What if we change the distribution of birthdays in the birthday paradox?

Question

In a room of $n$ people, it is well known that the probability that nobody shares the same birthday is: $$\frac{365!}{(365-n)!365^n}. $$

Of course we assume here that all $Bd_i$ (random variable for the birthday of the $i$th person) are independent and they have the same distribution $X$, which is uniform on $\{1,...,365\}$.

We know that for $n=23$ the probability $p_n$ that nobody shares the same birthday is below $0.5$.

It doesn't seem relevant to change the independence hypothesis, however the uniform distribution may be changed (one could consider that people are more likely to be born in fall considering the fact that winter's evening...). More seriously, what is the effect of the law $X$ on the probability number $n(X)$ which is the first number for which $p_n$ is below $0.5$ ?

For any probability $X$ we have $n(X)\leq 23=n(\text{uniform law})$.

However, I cannot figure out a way to do this properly. I assume that we have an inequality involved but my probability is not top-level. Any help will be appreciated.

Edit : For instance, some extreme cases.

Let $X$ be Dirac. This means that $X=1$ (i.e. all people are born on the first of January) then $n(X)=2$ (if there are two people in the room they will have the same birthday).

This is the most extreme case.
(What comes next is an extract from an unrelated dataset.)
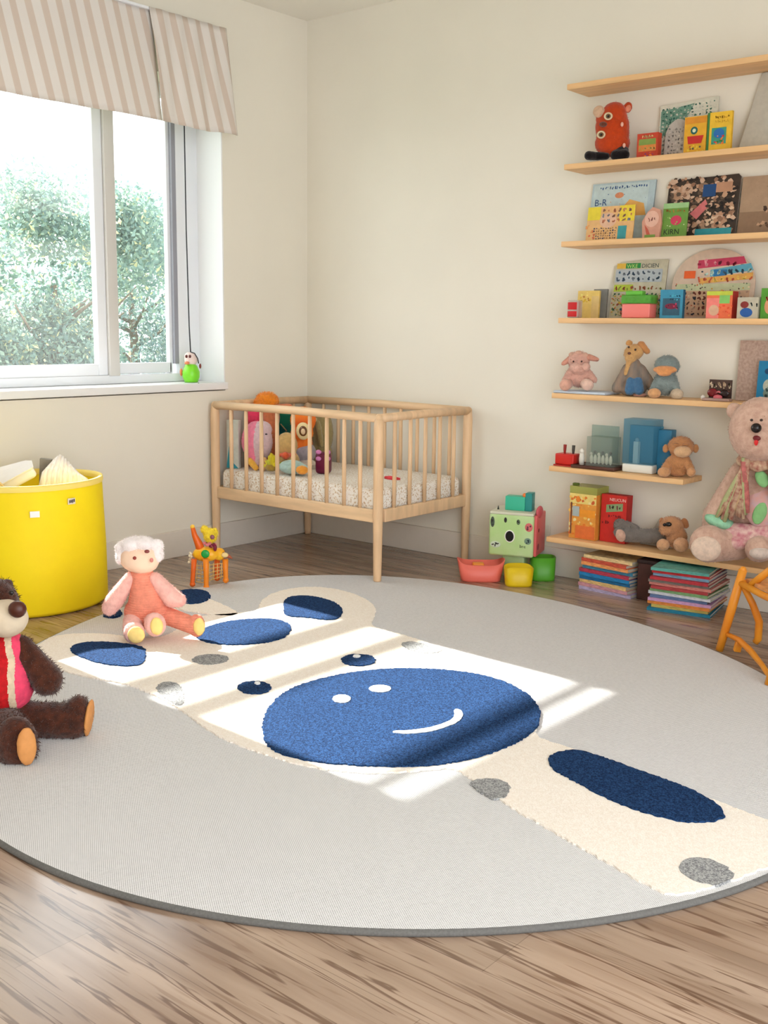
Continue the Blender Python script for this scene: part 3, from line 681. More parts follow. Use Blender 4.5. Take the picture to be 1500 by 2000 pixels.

The probability that nobody shares the same birthday is $1$ if $n=1$, $0$ if $n>1$.

Let $X$ be uniform on $\{1,...,31\}$, i.e. every people must be born in January.

Then the probability that nobody shares the same birthday is :

$$\frac{30!}{(30-n)!30^n} $$

We then see that $n(X)=7$.

Answer 1

This is only a partial answer which addresses the uniformity assumption. As Arthur noted, having non-uniform distribution favors birthday coincidences (collision). In fact, there is a stronger result.

For a probability distribution $\mathbf{p} = (p_1,p_2,\dots,p_N)$, let $T^{\mathbf p}$ be the the time of first collision for persons whose birthdays are distributed according to $\mathbf p$. That is, you take independent random variables $X_1, X_2, \dots$ with $P(X_i = j) = p_j, j=1,\dots,N$ and set $$ T^{\mathbf p} = \min\{k\ge 2: \exists\, i<k \text{ such that } X_i = X_j\}. $$ Naturally, the distribution does not depend on the order of the probabilities, so we are free to assume that $p_1\ge p_2\ge\dots\ge p_N$.

Now the announced stronger claim:

For each $n\ge 1$, the probabilities $P(T^{\mathbf p}> n)$ are Schur-concave in $\mathbf p$. This means that if $\mathbf{p}$ majorizes $\mathbf{q}$ in the sense that $p_1\ge q_1$, $p_1+p_2\ge q_1+q_2$, $\dots$, $p_1+\dots + p_{N-1} \ge q_1+\dots + q_{N-1}$, $p_1+\dots + p_{N} = q_1+\dots + q_{N-1} = 1$, then for any $n\ge 1$ $$ P(T^{\mathbf p}> n)\le P(T^{\mathbf q}> n).$$

The reason is that the probability $$ P(T^{\mathbf p}> n) = n!\sum_{1\le i_1<i_2<\dots<i_n\le N} p_{i_1}p_{i_2}\cdots p_{i_n} $$ is ($n!$ times) the elementary symmetric (Vieta) polynomial, which is Schur-concave for non-negative arguments. The latter can be easily checked with the help of the Schur-Ostrowski criterion: for $i\neq j$ $\frac{\partial}{\partial p_i} T^{\mathbf p} \le \frac{\partial}{\partial p_j} T^{\mathbf p}$ whenever $p_i\ge p_j$. This is pretty obvious if we restrict our attention to the case $p_1\ge p_2\ge \dots\ge p_N$.

Now it remains to note that any distribution with $p_1\ge p_2\ge \dots\ge p_N$ majorizes the uniform distribution on $\{1,2,\dots,N\}$.